Depending on how the safety benefit was predicted, NHTSA’s own statistical studies, undertaken in 2000, 2004 and 2008, found varying degrees of safety benefits. In its rejection of the GM petition, the agency said that it was now basing its conclusions on analyses using a method called the ratio of odds ratio. (This was the statistical tool used in the much-criticized Exponent study.) In the 2004 NHTSA study, for example, when researchers used generalized statistical odds, “ a conventional statistical technique,” they found that daytime running lights reduced opposite direction daytime fatal crashes by 5 percent, reduced opposite direction/angle daytime non-fatal crashes by 5 percent; reduced non-motorists, pedestrians and cyclists, daytime fatalities in single-vehicle crashes by 12 percent; and reduced daytime opposite direction fatal crashes of a passenger vehicle with a motorcycle by 23 percent.

However, at the insistence of the study’s peer reviewers, the agency ran the numbers using the odds ratio technique. This produced a markedly different result, with the DRLs producing slight, but significantly insignificant, increases in crashes in vehicles so-equipped. The one positive, but notable exception, to this counter-intuitive result was the effect on crashes involving motorcycles. In this case, DRLs reduced daytime opposite direction fatal crashes of a passenger vehicle with a motorcycle by 26 percent.

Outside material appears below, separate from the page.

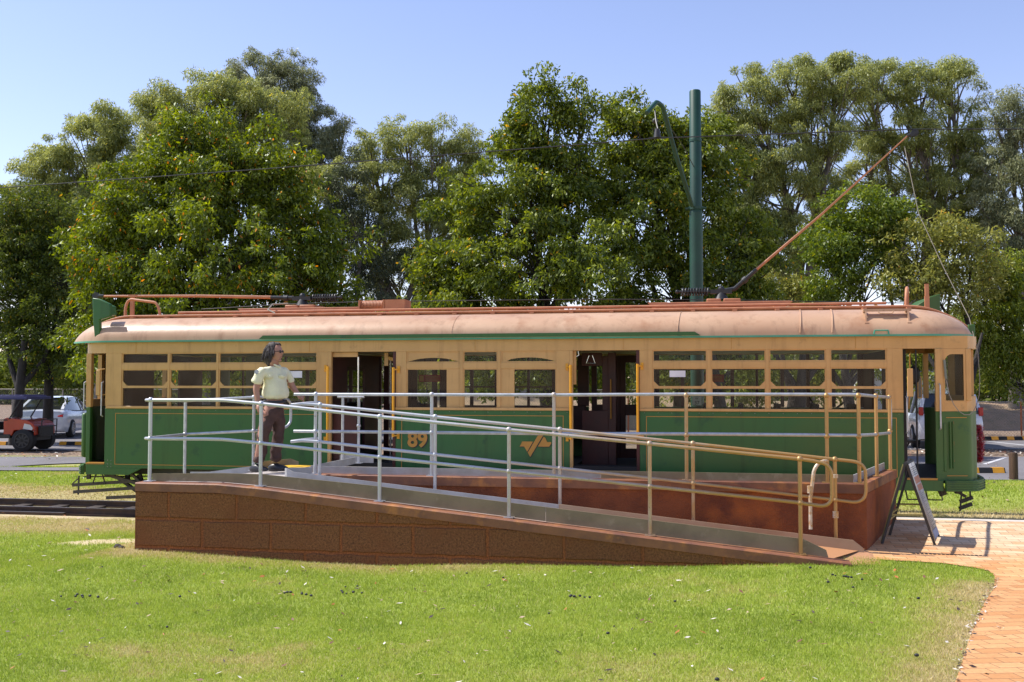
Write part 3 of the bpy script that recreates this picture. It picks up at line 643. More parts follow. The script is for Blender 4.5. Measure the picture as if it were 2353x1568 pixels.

The agency’s stance is surprising considering that the European Union is poised to make DRLs mandatory on all new vehicles by 2011. The EU’s rationale is also rooted in the results of studies, showing that these lights can reduce day-time crashes by up to 12 percent for passenger vehicles and 10 percent for motorcycles. Sweden was the first country to mandate daytime running lights in 1977, because of the country’s low light levels. The regulation then spread to the other Scandinavian countries. According to a 2004 EU report, 11 nations, including Canada and the sunnier locales of Israel and Italy require daytime running lights.

NHTSA’s study results are also in contradiction to a wealth of other studies, conducted in the U.S. and abroad, showing a measureable and significant safety benefit for daytime running lights. Some 14 studies, beginning in 1972, have found crash reductions ranging from 29 percent to 3 percent, depending on the type of crash. For example, a Norwegian study found a 10 percent reduction in multiple-vehicle daytime crashes. Two Danish studies, conducted after the nation began requiring them, found smaller, but similar decreases in day-time crashes and found left-turn crashes reduced by more than a third. Transport Canada also did research on this question, comparing 1990 model year vehicles equipped with daytime running lights to 1989 model year vehicles without them, and found a reduction of 11 percent.

The Insurance Institute for Highway Safety has been studying the effect of DRLs since 1985. The first study showed that commercial fleet passenger vehicles modified with DLRs experienced 7 percent fewer daytime multiple-vehicle crashes. A second IIHS study in 2002 of crashes in nine states found a 3 percent decrease in daytime crashes for DRL-equipped vehicles.

“I think the research is pretty clear,” says IIHS spokesman Russ Rader. “We didn’t submit a formal comment, but we did support making them mandatory. The benefit is small, but it is there.”

Nonetheless, this is the second time the agency has turned down a request to make DRLs mandatory. The IIHS petitioned NHTSA for their mandatory use in 1985. The agency granted the petition, then abruptly terminated the rulemaking in 1988, saying that the matter wasn’t “a national safety issue,” and that automakers opposed it. Then, in 1990, GM decided that it was for the installation of DLRs. Many state traffic laws prohibited the use of headlights during daylight hours, creating a formidable stumbling block. The automaker convinced NHTSA to override state laws and harmonize its regulations with Canada, which required them, with a new rule. Established in 1993, the amendment to FMVSS 108, permitting the voluntary application of daytime running lights, superseded those state laws.

The debate then turned to the limits on the intensity of the daytime beams. GM wanted a 7000 cd limit, in keeping with Canadian regulations. The agency resisted, fearing that the lights would visually obscure the turn signals and create unnecessary glare. In the Final Rule, the agency decided to reach a compromise, allowing a 7000 cd upper limit on upper beam , as long as they were mounted below the side mirror and inside the mirror mounting heights to avoid direct mirror glare from the rear. After GM installed the DLRs on all of their makes, including Saab and Saturn, the agency began to get complaints from motorists about the distracting glare. In 1998, the agency published an amendment, cutting the permitted intensity by more than half, to an upper limit of 3,000 cd.